_Challenge:_ All the data must come back unchanged, except that pictures are left out.

_Available data:_
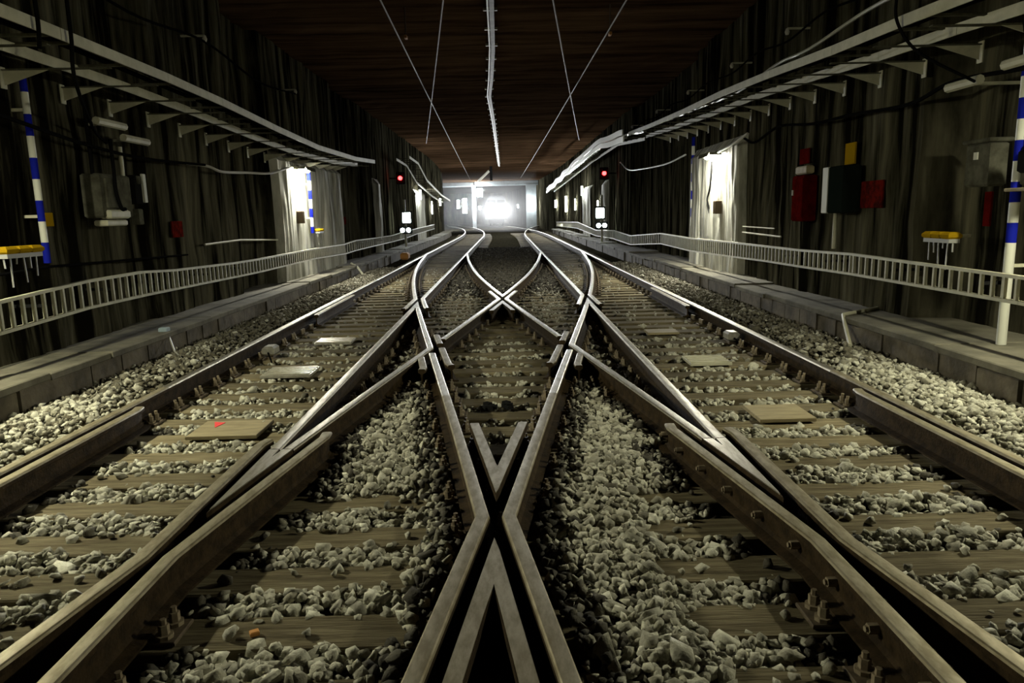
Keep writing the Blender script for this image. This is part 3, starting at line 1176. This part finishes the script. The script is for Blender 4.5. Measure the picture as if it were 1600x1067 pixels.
wx = lambda side, y, g: side * (WALL_X - float(wall_in(side, y)) - g) + float(bend(y) if side < 0 else bend_r(y))
wall_lamp(-4.56, 4.7, 2.55, -1, M['tube_near'], 'hooded tube lamp on the left wall just outside the view beside the camera', .9, hood=.03)
wall_lamp(4.56, 4.7, 2.55, 1, M['tube_near'], 'hooded tube lamp on the right wall just outside the view beside the camera', .6, hood=.03)
wall_lamp(wx(-1, 16.6, .17), 16.6, 2.66, -1, M['tube_mid'], 'dazzling hooded lamp on the lit pilaster of the left wall', .6, .045, hood=-.025)
wall_lamp(wx(1, 15.6, .17), 15.6, 2.68, 1, M['tube_mid'], 'dazzling hooded lamp on the lit pilaster of the right wall', .6, .045, hood=-.025)
wall_lamp(wx(-1, 39.6, .14), 39.6, 2.72, -1, M['tube_far'], 'bright distant lamp on the left wall behind the left signal', .5, .05)
wall_lamp(wx(1, 41.8, .14), 41.8, 2.78, 1, M['tube_far'], 'bright distant lamp on the right wall behind the right signal', .5, .05)
wall_lamp(wx(-1, 55.4, .14), 55.4, 2.6, -1, M['tube_far'], 'round glowing lamp at the far end of the left cable tray', .5, .06)
wall_lamp(wx(-1, 47.5, .14), 47.5, 2.1, -1, M['tube_far'], 'thin upright lit strip between the two distant left lamps', .8, .022)
wall_lamp(wx(1, 54.0, .14), 54.0, 2.2, 1, M['tube_far'], 'tall glowing lamp below the bright end of the right cable tray', 1.1, .06)
wall_lamp(wx(1, 47.5, .14), 47.5, 2.1, 1, M['tube_far'], 'thin upright lit strip on the right wall left of the lamp by the signal', .7, .022)
wall_lamp(wx(1, 63.0, .14), 63.0, 2.35, 1, M['tube_far'], 'glowing lamp where the right cable tray ends far off', .6, .07)
wall_lamp(wx(1, 36.0, .14), 36.0, 2.0, 1, M['tube_far'], 'tiny lit strip on the right wall just above the right white signal', .25, .02)

# junction boxes and cables by the two middle lamps
def box_thing(name, c, d, m, label, cat, bev=.01):
    mb = MB()
    mb.box(c, d, bev=bev)
    return tag(mb.build(name, m, origin=(c[0], c[1], c[2] - d[2] / 2)), label, cat)


box_thing('junction_box', (wx(1, 15.35, .07), 15.35, 1.62), (.14, .16, .27), M['brown_box'], 'brown junction box below the right wall lamp', 'junction box')
box_thing('junction_box', (wx(-1, 16.4, .07), 16.4, 1.62), (.14, .16, .27), M['brown_box'], 'brown junction box below the left wall lamp', 'junction box')

# ------------------------------------------------------------------ striped poles
def striped_pole(x, y, z0, z1, band, start_blue, label, r=.045, white_below=None):
    mb = MB()
    z = z1
    blue = start_blue
    while z > z0 + .01:
        zb = max(z0, z - band)
        if white_below is not None and z < white_below:
            blue, zb = False, z0
        mb.tube([(x, y, zb), (x, y, z)], r, 12, 0 if blue else 1)
        z = zb
        blue = not blue
    o = mb.build('striped_pole', [M['blue'], M['white']], origin=(x, y, z0), smooth=40)
    tag(o, label, 'striped pole')
    for zz in (z0 + .25 * (z1 - z0), z0 + .8 * (z1 - z0)):
        c = MB()
        s = 1 if x > 0 else -1
        c.box((x + s * .09, y, zz), (.2, .03, .03))
        c.build('clamp', M['galv'], o)
    return o


striped_pole(-4.63, 7.45, 1.20, 3.09, .21, True, 'blue and white banded pole at the far left edge of the left wall', .033)
striped_pole(wx(-1, 17.2, .12), 17.15, 1.25, 2.66, .21, True, 'blue and white banded pole right beside the left wall lamp', .04)
striped_pole(4.65, 6.52, .285, 3.2, .18, True, 'blue and white banded pole at the far right edge behind the ladder', .042, white_below=1.25)
striped_pole(4.66, 17.85, 1.2, 3.30, .21, True, 'thin blue and white banded pole left of the lit right pilaster', .04)

# ------------------------------------------------------------------ things on the left wall
def cabinet_left():
    o = empty('switch_cabinet', (-4.66, 8.75, 1.55), 'grey switch cabinet with black cables on the left wall', 'cabinet')
    mb = MB(); mb.box((-4.62, 8.72, 1.90), (.22, .66, .50), bev=.02); mb.build('body', M['grey_box'], o)
    mb = MB(); mb.box((-4.50, 8.62, 1.93), (.03, .30, .34), bev=.01); mb.build('door', M['grey_box'], o)
    mb = MB(); mb.box((-4.52, 8.66, 1.69), (.14, .42, .10), bev=.02); mb.build('hood', M['galv_bright'], o)
    mb = MB(); mb.box((-4.60, 8.70, 1.59), (.16, .44, .07), bev=.015); mb.build('lower_tray', M['galv'], o)
    mb = MB(); mb.tube(curve([(-4.48, 8.66, 2.55), (-4.47, 8.64, 2.2), (-4.46, 8.62, 1.95), (-4.45, 8.68, 1.76), (-4.47, 8.8, 1.75)]), .022, 8)
    mb.build('cable', M['cable'], o, smooth=50)
    mb = MB(); mb.tube([(-4.60, 9.08, 1.70), (-4.60, 9.08, 2.5)], .028, 8); mb.build('conduit', M['galv'], o, smooth=50)
    mb = MB(); mb.tube([(-4.60, 8.42, 2.1), (-4.60, 8.42, 3.0)], .02, 8); mb.build('riser', M['cable'], o, smooth=50)


cabinet_left()
o = empty('telephone_box', (-4.72, 9.5, 1.75), 'black telephone box with a bright white edge right of the grey cabinet', 'telephone')
mb = MB(); mb.box((-4.66, 9.42, 2.0), (.16, .22, .36), bev=.015); mb.build('body', M['black'], o)
mb = MB(); mb.box((-4.56, 9.50, 2.02), (.03, .07, .36), bev=.005); mb.build('white_edge', M['white'], o)
mb = MB(); mb.box((-4.57, 9.40, 2.12), (.03, .08, .10), bev=.005); mb.build('plate', M['grey_box'], o)
box_thing('small_box', (-4.66, 9.45, 1.66), (.10, .11, .20), M['grey_box'], 'small grey box under the black telephone box', 'box')
box_thing('yellow_tag', (-4.70, 7.66, 1.64), (.02, .16, .14), M['yellow'], 'small yellow plate low beside the left striped pole', 'plate', .003)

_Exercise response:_
Keep writing the Blender script for this image. This is part 3, starting at line 1176. This part finishes the script. The script is for Blender 4.5. Measure the picture as if it were 1600x1067 pixels.
wx = lambda side, y, g: side * (WALL_X - float(wall_in(side, y)) - g) + float(bend(y) if side < 0 else bend_r(y))
wall_lamp(-4.56, 4.7, 2.55, -1, M['tube_near'], 'hooded tube lamp on the left wall just outside the view beside the camera', .9, hood=.03)
wall_lamp(4.56, 4.7, 2.55, 1, M['tube_near'], 'hooded tube lamp on the right wall just outside the view beside the camera', .6, hood=.03)
wall_lamp(wx(-1, 16.6, .17), 16.6, 2.66, -1, M['tube_mid'], 'dazzling hooded lamp on the lit pilaster of the left wall', .6, .045, hood=-.025)
wall_lamp(wx(1, 15.6, .17), 15.6, 2.68, 1, M['tube_mid'], 'dazzling hooded lamp on the lit pilaster of the right wall', .6, .045, hood=-.025)
wall_lamp(wx(-1, 39.6, .14), 39.6, 2.72, -1, M['tube_far'], 'bright distant lamp on the left wall behind the left signal', .5, .05)
wall_lamp(wx(1, 41.8, .14), 41.8, 2.78, 1, M['tube_far'], 'bright distant lamp on the right wall behind the right signal', .5, .05)
wall_lamp(wx(-1, 55.4, .14), 55.4, 2.6, -1, M['tube_far'], 'round glowing lamp at the far end of the left cable tray', .5, .06)
wall_lamp(wx(-1, 47.5, .14), 47.5, 2.1, -1, M['tube_far'], 'thin upright lit strip between the two distant left lamps', .8, .022)
wall_lamp(wx(1, 54.0, .14), 54.0, 2.2, 1, M['tube_far'], 'tall glowing lamp below the bright end of the right cable tray', 1.1, .06)
wall_lamp(wx(1, 47.5, .14), 47.5, 2.1, 1, M['tube_far'], 'thin upright lit strip on the right wall left of the lamp by the signal', .7, .022)
wall_lamp(wx(1, 63.0, .14), 63.0, 2.35, 1, M['tube_far'], 'glowing lamp where the right cable tray ends far off', .6, .07)
wall_lamp(wx(1, 36.0, .14), 36.0, 2.0, 1, M['tube_far'], 'tiny lit strip on the right wall just above the right white signal', .25, .02)

# junction boxes and cables by the two middle lamps
def box_thing(name, c, d, m, label, cat, bev=.01):
    mb = MB()
    mb.box(c, d, bev=bev)
    return tag(mb.build(name, m, origin=(c[0], c[1], c[2] - d[2] / 2)), label, cat)


box_thing('junction_box', (wx(1, 15.35, .07), 15.35, 1.62), (.14, .16, .27), M['brown_box'], 'brown junction box below the right wall lamp', 'junction box')
box_thing('junction_box', (wx(-1, 16.4, .07), 16.4, 1.62), (.14, .16, .27), M['brown_box'], 'brown junction box below the left wall lamp', 'junction box')

# ------------------------------------------------------------------ striped poles
def striped_pole(x, y, z0, z1, band, start_blue, label, r=.045, white_below=None):
    mb = MB()
    z = z1
    blue = start_blue
    while z > z0 + .01:
        zb = max(z0, z - band)
        if white_below is not None and z < white_below:
            blue, zb = False, z0
        mb.tube([(x, y, zb), (x, y, z)], r, 12, 0 if blue else 1)
        z = zb
        blue = not blue
    o = mb.build('striped_pole', [M['blue'], M['white']], origin=(x, y, z0), smooth=40)
    tag(o, label, 'striped pole')
    for zz in (z0 + .25 * (z1 - z0), z0 + .8 * (z1 - z0)):
        c = MB()
        s = 1 if x > 0 else -1
        c.box((x + s * .09, y, zz), (.2, .03, .03))
        c.build('clamp', M['galv'], o)
    return o


striped_pole(-4.63, 7.45, 1.20, 3.09, .21, True, 'blue and white banded pole at the far left edge of the left wall', .033)
striped_pole(wx(-1, 17.2, .12), 17.15, 1.25, 2.66, .21, True, 'blue and white banded pole right beside the left wall lamp', .04)
striped_pole(4.65, 6.52, .285, 3.2, .18, True, 'blue and white banded pole at the far right edge behind the ladder', .042, white_below=1.25)
striped_pole(4.66, 17.85, 1.2, 3.30, .21, True, 'thin blue and white banded pole left of the lit right pilaster', .04)

# ------------------------------------------------------------------ things on the left wall
def cabinet_left():
    o = empty('switch_cabinet', (-4.66, 8.75, 1.55), 'grey switch cabinet with black cables on the left wall', 'cabinet')
    mb = MB(); mb.box((-4.62, 8.72, 1.90), (.22, .66, .50), bev=.02); mb.build('body', M['grey_box'], o)
    mb = MB(); mb.box((-4.50, 8.62, 1.93), (.03, .30, .34), bev=.01); mb.build('door', M['grey_box'], o)
    mb = MB(); mb.box((-4.52, 8.66, 1.69), (.14, .42, .10), bev=.02); mb.build('hood', M['galv_bright'], o)
    mb = MB(); mb.box((-4.60, 8.70, 1.59), (.16, .44, .07), bev=.015); mb.build('lower_tray', M['galv'], o)
    mb = MB(); mb.tube(curve([(-4.48, 8.66, 2.55), (-4.47, 8.64, 2.2), (-4.46, 8.62, 1.95), (-4.45, 8.68, 1.76), (-4.47, 8.8, 1.75)]), .022, 8)
    mb.build('cable', M['cable'], o, smooth=50)
    mb = MB(); mb.tube([(-4.60, 9.08, 1.70), (-4.60, 9.08, 2.5)], .028, 8); mb.build('conduit', M['galv'], o, smooth=50)
    mb = MB(); mb.tube([(-4.60, 8.42, 2.1), (-4.60, 8.42, 3.0)], .02, 8); mb.build('riser', M['cable'], o, smooth=50)


cabinet_left()
o = empty('telephone_box', (-4.72, 9.5, 1.75), 'black telephone box with a bright white edge right of the grey cabinet', 'telephone')
mb = MB(); mb.box((-4.66, 9.42, 2.0), (.16, .22, .36), bev=.015); mb.build('body', M['black'], o)
mb = MB(); mb.box((-4.56, 9.50, 2.02), (.03, .07, .36), bev=.005); mb.build('white_edge', M['white'], o)
mb = MB(); mb.box((-4.57, 9.40, 2.12), (.03, .08, .10), bev=.005); mb.build('plate', M['grey_box'], o)
box_thing('small_box', (-4.66, 9.45, 1.66), (.10, .11, .20), M['grey_box'], 'small grey box under the black telephone box', 'box')
box_thing('yellow_tag', (-4.70, 7.66, 1.64), (.02, .16, .14), M['yellow'], 'small yellow plate low beside the left striped pole', 'plate', .003)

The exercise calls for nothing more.